Given problem>
Set down the full listing exactly, character for character.

● ● ● ●

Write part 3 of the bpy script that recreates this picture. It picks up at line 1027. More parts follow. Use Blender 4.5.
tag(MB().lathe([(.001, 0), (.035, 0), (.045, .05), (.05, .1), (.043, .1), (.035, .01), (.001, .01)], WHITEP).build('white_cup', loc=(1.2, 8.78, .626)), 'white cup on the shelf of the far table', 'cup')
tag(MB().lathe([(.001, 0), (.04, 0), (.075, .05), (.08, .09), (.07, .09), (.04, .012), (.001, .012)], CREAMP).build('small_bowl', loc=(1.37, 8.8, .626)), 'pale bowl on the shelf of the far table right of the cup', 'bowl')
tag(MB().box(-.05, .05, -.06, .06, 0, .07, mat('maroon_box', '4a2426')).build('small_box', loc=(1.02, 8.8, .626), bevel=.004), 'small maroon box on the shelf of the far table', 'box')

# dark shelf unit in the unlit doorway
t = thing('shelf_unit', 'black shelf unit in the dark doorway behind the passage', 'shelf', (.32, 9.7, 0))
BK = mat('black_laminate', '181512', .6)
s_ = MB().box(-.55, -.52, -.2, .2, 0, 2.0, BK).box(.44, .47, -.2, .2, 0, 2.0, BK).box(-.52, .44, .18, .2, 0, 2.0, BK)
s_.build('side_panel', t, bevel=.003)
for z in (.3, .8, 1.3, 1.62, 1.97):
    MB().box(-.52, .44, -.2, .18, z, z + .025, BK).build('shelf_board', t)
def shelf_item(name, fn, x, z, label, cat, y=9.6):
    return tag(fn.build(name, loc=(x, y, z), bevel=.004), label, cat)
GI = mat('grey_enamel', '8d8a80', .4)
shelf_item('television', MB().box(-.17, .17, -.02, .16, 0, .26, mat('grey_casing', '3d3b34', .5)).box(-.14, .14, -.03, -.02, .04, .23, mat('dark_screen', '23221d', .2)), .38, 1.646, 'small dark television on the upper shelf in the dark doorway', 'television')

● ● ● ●

Finished exercise>
Write part 3 of the bpy script that recreates this picture. It picks up at line 1027. More parts follow. Use Blender 4.5.
tag(MB().lathe([(.001, 0), (.035, 0), (.045, .05), (.05, .1), (.043, .1), (.035, .01), (.001, .01)], WHITEP).build('white_cup', loc=(1.2, 8.78, .626)), 'white cup on the shelf of the far table', 'cup')
tag(MB().lathe([(.001, 0), (.04, 0), (.075, .05), (.08, .09), (.07, .09), (.04, .012), (.001, .012)], CREAMP).build('small_bowl', loc=(1.37, 8.8, .626)), 'pale bowl on the shelf of the far table right of the cup', 'bowl')
tag(MB().box(-.05, .05, -.06, .06, 0, .07, mat('maroon_box', '4a2426')).build('small_box', loc=(1.02, 8.8, .626), bevel=.004), 'small maroon box on the shelf of the far table', 'box')

# dark shelf unit in the unlit doorway
t = thing('shelf_unit', 'black shelf unit in the dark doorway behind the passage', 'shelf', (.32, 9.7, 0))
BK = mat('black_laminate', '181512', .6)
s_ = MB().box(-.55, -.52, -.2, .2, 0, 2.0, BK).box(.44, .47, -.2, .2, 0, 2.0, BK).box(-.52, .44, .18, .2, 0, 2.0, BK)
s_.build('side_panel', t, bevel=.003)
for z in (.3, .8, 1.3, 1.62, 1.97):
    MB().box(-.52, .44, -.2, .18, z, z + .025, BK).build('shelf_board', t)
def shelf_item(name, fn, x, z, label, cat, y=9.6):
    return tag(fn.build(name, loc=(x, y, z), bevel=.004), label, cat)
GI = mat('grey_enamel', '8d8a80', .4)
shelf_item('television', MB().box(-.17, .17, -.02, .16, 0, .26, mat('grey_casing', '3d3b34', .5)).box(-.14, .14, -.03, -.02, .04, .23, mat('dark_screen', '23221d', .2)), .38, 1.646, 'small dark television on the upper shelf in the dark doorway', 'television')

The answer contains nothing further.